Violinist Bruno Monteiro and pianist and conductor João Paulo Santos, who has served in the artistic direction of the Teatro Nacional de São Carlos, have a joint discography spanning over two decades. Their repertoire includes works by César Franck, Gabriel Fauré, Maurice Ravel, Karol Szymanowski, Erwin Schulhoff, Igor Stravinsky, Erich Korngold, and Heitor Villa-Lobos, alongside Portuguese composers Luís de Freitas Branco, Fernando Lopes-Graça, Óscar da Silva, and Armando José Fernandes.
In the Chamber Music category, other finalists include ensembles such as the Danel Quartet, last year’s winner with the Quartets of Dmitri Shostakovich, now competing with Prokofiev’s Quartets, the Belcea Quartet with works by Debussy and Szymanowski, the Alban Berg Quartet with “Livre” by Pierre Boulez, the Quatuor Molinari with pieces by Luciano Berio, and the Pavel Haas Quartet with works by Martinu.
Nominations in the video category include the documentary “The Alchemy of the Piano” by Jan Schmidt-Garre, featuring renowned pianists like Alfred Brendel and Maria João Pires.

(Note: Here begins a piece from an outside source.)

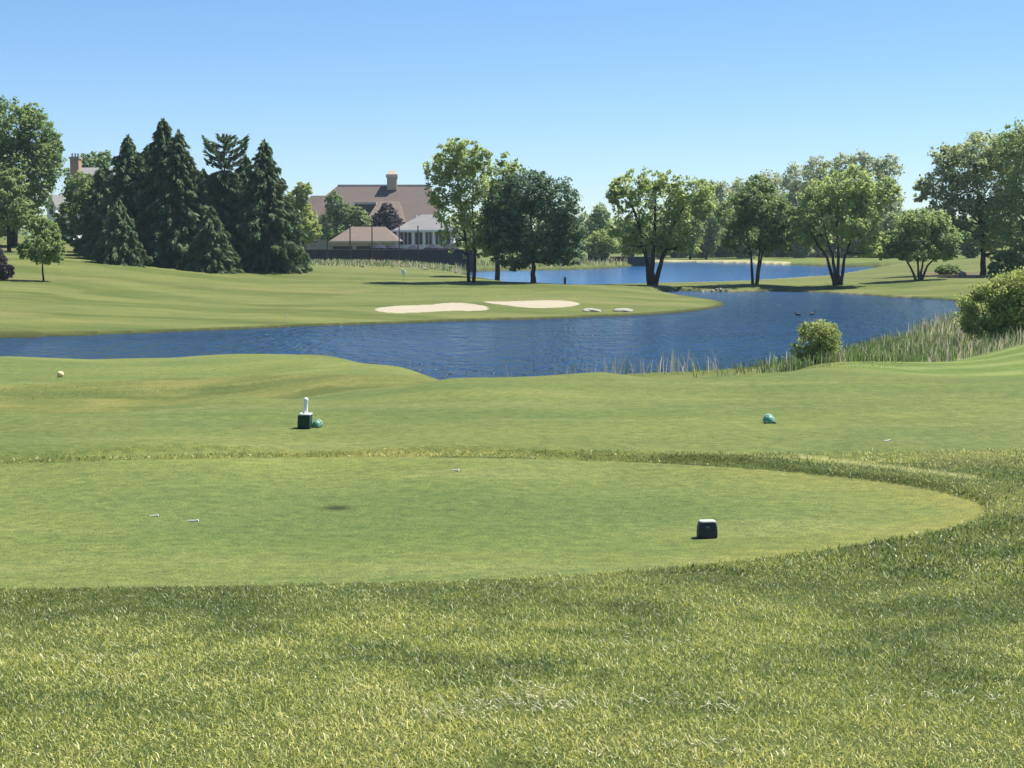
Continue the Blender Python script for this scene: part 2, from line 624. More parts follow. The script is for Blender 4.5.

The more than 300 nominees across 25 award categories set for March 2026 also include musicians and groups such as Jordi Savall, La Capella Reial de Catalunya and Le Concert des Nations, La Stagione Armonica and Ottavio Dantone, harpsichordist and conductor Christophe Rousset, pianists Javier Perianes, Daniil Trifonov, Leif Ove Andsnes, and Pierre-Laurent Aimard, the ensemble Phantasm, violinist Rachel Podger, the Berlin Radio Symphony Orchestra, the Boston Symphony Orchestra, and the Royal Concertgebouw Orchestra, along with conductors Paavo Järvi and Simon Rattle, and pianist and conductor François-Xavier Roth.
Last year, along with Bruno Monteiro and João Paulo Santos, “Ad Tenebras” by Capella Sanctae Crucis and Tiago Simas Freire was also nominated for the ICMA in the early music category, released by Artway as part of the research project Mundos e Fundos by the Classical and Humanistic Studies Center of the University of Coimbra.
The ICMA emerged from the former Midem Classical Music awards, judged by a panel of critics from specialized publications and radio and television stations, who will conduct two more rounds of voting to select the winners in each of the 25 categories, including 16 “classical” ones (baroque music, instrumental, orchestral, choral, opera, etc.) and categories for career, discovery, artist, and composer of the year.
The awards gala is scheduled for March 18, 2026, at the Konzerthalle in Bamberg, Germany, celebrating the 80th anniversary of the Bamberg Symphony Orchestra.